IMO that is only a problem for those who demand that the issue key needs to go first in the subject (which again IMO is bad for readability). I don't see why you can't just stick it somewhere after all the conventional commits junk? Issue keys ought to be something that can be janked out based on a regex like an alphanumeric prefix followed by a number, so things like this "standard" have little need to set aside a space for it.

Personally (without conventional commits) I tend to put them at the end in parentheses if the commit has something to do with that issue. But if there is a stronger relationship like that it fixes the issue, I put a `Fixes` trailer in the message as well.

AlbinoDroughttoday at 4:21 PM

Interesting, I guess we've been doing it wrong this whole time, as we do `fix(ABC-123): some message here`, which ends up being linked great, renders very nicely into the automated release notes, etc.

bearttoday at 4:14 PM

It isn't a standard, it is a convention. You can set a standard within your team to include the ticket id in the commit message.

a-dubtoday at 4:16 PM

yeah this is the actual key. an actually useful title and a stable link to the discussion around the change.

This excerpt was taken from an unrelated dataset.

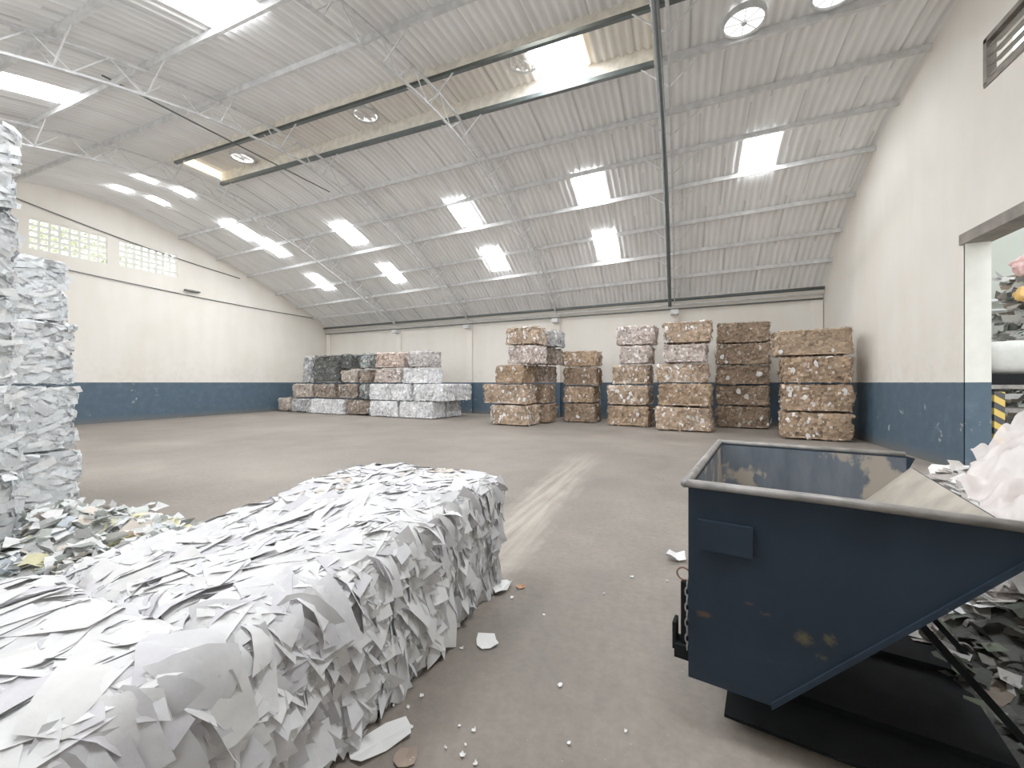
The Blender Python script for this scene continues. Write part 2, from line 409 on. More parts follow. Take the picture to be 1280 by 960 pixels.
# lattice trusses
def truss(X, label, dark):
    t = thing('roof_truss', label, 'truss', (X, yback(X), 0), 0, 'arched lattice roof trusses'); B = Vector((X, yback(X), 0))
    ye = yback(X) - .05
    def top(Y): return Vector((0, Y - B.y, roof(X, Y) - .2))
    def bot(Y):
        return Vector((0, Y - B.y, roof(X, Y) - .2 - .48 * min(1, .35 + (ye - Y) / 2.5)))
    ys = [YF + .1 + (ye - YF - .1) * i / 36 for i in range(37)]
    m = MB(); m.tube([top(y) for y in ys], .034, 4); m.build('top_chord', M['light'], t)
    m = MB(); m.tube([bot(y) for y in ys], .03, 4); m.build('bottom_chord', M['light'], t)
    pan = [1.6 + (ye - .3 - 1.6) * i / 16 for i in range(17)]
    for i, (a, b) in enumerate(zip(pan[:-1], pan[1:])):
        mid = (a + b) / 2
        for p, q in ((bot(a), top(mid)), (top(mid), bot(b))):
            m = MB(); m.tube([p, q], .015, 4); m.build('web_strut', M['light'], t)
    for tt in PUR + [None] * 3:
        if tt is None: continue
        Y = YRIDGE + tt * (yback(X) - YRIDGE)
        for sx in (-1, 1):
            if XL + .8 < X + sx * .7 < XR:
                Y2 = YRIDGE + tt * (yback(X + sx * .7) - YRIDGE)
                m = MB(); m.tube([bot(Y), Vector((sx * .7, Y2 - B.y, roof(X + sx * .7, Y2) - .14))], .016, 4); m.build('knee_brace', M['light'], t)
    for Y in [y1, y0 + .1] + FP[:4]:
        for sx in (-1, 1):
            if XL + .8 < X + sx * .6 < XR:
                m = MB(); m.tube([bot(Y), Vector((sx * .6, Y - B.y, roof(X + sx * .6, Y) - .14))], .016, 4); m.build('knee_brace', M['light'], t)
    m = MB(); m.box((-.14, -.5, roof(X, ye) - .75), (.14, -.01, roof(X, ye) - .58)); m.build('bearing_bracket', M['steel'], t)
    return t
tl = ['pale arched lattice truss alongside the dark pipe, nearest the right wall', 'pale arched lattice truss second from the right wall',
      'pale arched lattice truss third from the right wall', 'pale arched lattice truss at the left end of the ridge monitor']
for X, l in zip(TRUSS_X, tl): truss(X, l, False)
m = MB(); X = -.37; ye = yback(X)
ys = [1.5 + (ye - .35 - 1.5) * i / 30 for i in range(31)]
m.tube([(X, y, roof(X, y) - .72 + .1 * max(0, (y - ye + 2) / 2)) for y in ys] , .07, 8)
tag(m.build('drain_pipe', M['dark'], None, True), 'dark pipe hung under the truss nearest the right wall', 'pipe')

# pipes under the back eave
for i, (dz, r, dy, lab) in enumerate(((-.14, .06, .3, 'thick dark pipe under the back eave, uppermost of three'), (-.32, .03, .22, 'thin pipe under the back eave, middle of three'), (-.47, .03, .16, 'thin pipe under the back eave, lowest of three'))):
    m = MB(); m.tube([(x, yback(x) - dy, roof(x, yback(x)) + dz) for x in (XL + .05, -14, -8, -2, XR - .05)], r, 8)
    tag(m.build('eave_pipe', M['dark' if i != 1 else 'steel'], None, True), lab, 'pipe', 'pipes under the back eave')

# ------------------------------------------------------------------ skylights, from their corners seen on the roof surface
def skylight(cx, cy, wx, ly, label, group=None, rows=1):
    wx *= .8; ly *= .8
    if cx is None: X, Y = cy
    else: p = on_roof(cx, cy); X, Y = p.x, p.y
    o = thing('skylight_panel', label, 'skylight', (X, Y, 0), 0, group)
    m = MB()
    def fn(u, v):
        xx = X + (u - .5) * wx; yy = Y + (v - .5) * ly
        return (xx - X, yy - Y, roof(xx, yy) - .04 + .026 * cos(2 * pi * xx / PER))
    m.grid(fn, 48, 6); m.build('translucent_sheet', M['sky'], o, True)
    for sx in (-1, 1):
        m = MB(); m.tube([Vector(fn(.5 + sx * .5, v / 6)) for v in range(7)], .012, 4); m.build('edge_strip', M['light'], o)
    return o
SKY = [
 (246, -10, 1.4, 1.9, 'large bright skylight overhead at the upper left, nearest the viewer'),
 (30, 106, 1.0, 1.6, 'bright skylight on the near slope above the left wall'),
 (301, 287, 1.0, 1.5, 'upper skylight of the pair touching end to end on the left'),
 (342, 309, 1.0, 1.4, 'lower skylight of the pair touching end to end on the left'),
 (401, 352, 1.0, 1.4, 'lowest skylight by the left wall corner'),
 (437, 291, 1.05, 1.5, 'upper row skylight, left of the three across the middle of the back slope'),
 (490, 341, 1.0, 1.4, 'lower row skylight second from the left wall corner'),
 (579, 264, 1.05, 1.5, 'upper row skylight in the middle of the back slope'),
 (619, 323, 1.0, 1.4, 'lower row skylight in the middle of the back slope'),
 (738, 233, 1.05, 1.5, 'upper row skylight just left of the dark pipe'),
 (758, 305, 1.0, 1.4, 'lower row skylight just left of the dark pipe'),
 (949, 192, 1.0, 1.4, 'skylight right of the dark pipe near the right wall'),
]
for s in SKY: skylight(*s, group='skylights in the main roof')
for i, (cx, cy, lab) in enumerate(((152, 235, 'small skylight near the left wall, lower left of four'), (182, 223, 'small skylight near the left wall, upper left of four'), (199, 250, 'small skylight near the left wall, lower right of four'), (230, 239, 'small skylight near the left wall, upper right of four'))):
    skylight(cx, cy, .45, .6, lab, 'four small skylights by the left wall')
for (xy, lab) in (((-8.6, 1.0), 'left'), ((-3.9, 1.2), 'middle'), ((.6, 1.2), 'right'), ((-12.8, .6), 'leftmost')):  # unseen panels added behind the camera to light the foreground
    skylight(None, xy, 1.4, 1.9, '%s added skylight of the unseen front slope row, put in to light the foreground' % lab, 'skylights in the main roof')
# skylight in the monitor roof
def on_z(px, py, z):
    d = direc(px, py); t = (z - H_EYE) / d.z; p = d * t; p.z = z; return p
p = on_z(696, 74, 8.57)
o = thing('skylight_panel', 'bright skylight sheet in the ridge monitor roof', 'skylight', (p.x, 8.25, 0))
m = MB(); m.grid(lambda u, v: ((u - .5) * .95, (v - .5) * 1.35, 8.57 - .15 * fx(p.x) + .06), 4, 4); m.build('translucent_sheet', M['sky'], o)
m = MB(); m.grid(lambda u, v: (.5 + u * .16, (v - .5) * 1.3, 8.57 - .15 * fx(p.x) + .06), 2, 4); m.build('yellowed_strip', M['amber'], o)['label'] = 'yellowed translucent strip'

# turbine ventilators
def ventilator(px, py, z, label, r=.3, tilt=0):
    if z is None: p = on_roof(px, py); p.z -= .1
    else: p = on_z(px, py, z)
    o = thing('roof_ventilator', label, 'ventilator', p, 0, 'round roof ventilators')
    m = MB(); m.lathe([(r + .04, .06), (r + .04, -.04), (r, -.04), (r, .06)], 28); m.build('throat_ring', M['light'], o, True)
    m = MB(); m.lathe([(r, .0), (r * .9, .04), (r * .6, .055), (.01, .06)], 28); m.build('dome', M['vent'], o, True)
    for kx in range(4):
        a = kx * pi / 4; m = MB(); m.tube([(-r * cos(a), -r * sin(a), -.02), (r * cos(a), r * sin(a), -.02)], .009, 4); m.build('spoke', M['steel'], o)
    m = MB(); m.lathe([(.0, -.05), (.05, -.05), (.05, .0), (0, .0)], 12); m.build('hub', M['steel'], o)
ventilator(303, 197, 8.57, 'round roof ventilator in the ridge monitor at its left end')
ventilator(457, 143, 8.57, 'round roof ventilator in the ridge monitor between two trusses')
ventilator(655, 76, 8.57, 'round roof ventilator in the ridge monitor beside its skylight')
ventilator(930, 20, None, 'round roof ventilator right of the dark pipe, in full view', .33)
ventilator(1046, -20, None, 'round roof ventilator at the top edge near the right wall', .33)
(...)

conventional commits are pleasing, but questionable actual utility. the code speaks for itself. the actually useful information is a well chosen title and the context for the change.

IshKebabtoday at 4:13 PM

Why do you even want the issue number in the commit title? I find that super annoying and unfortunately GitHub kind of forces it on you if you use merge queues.

It's fine for it to be in the description.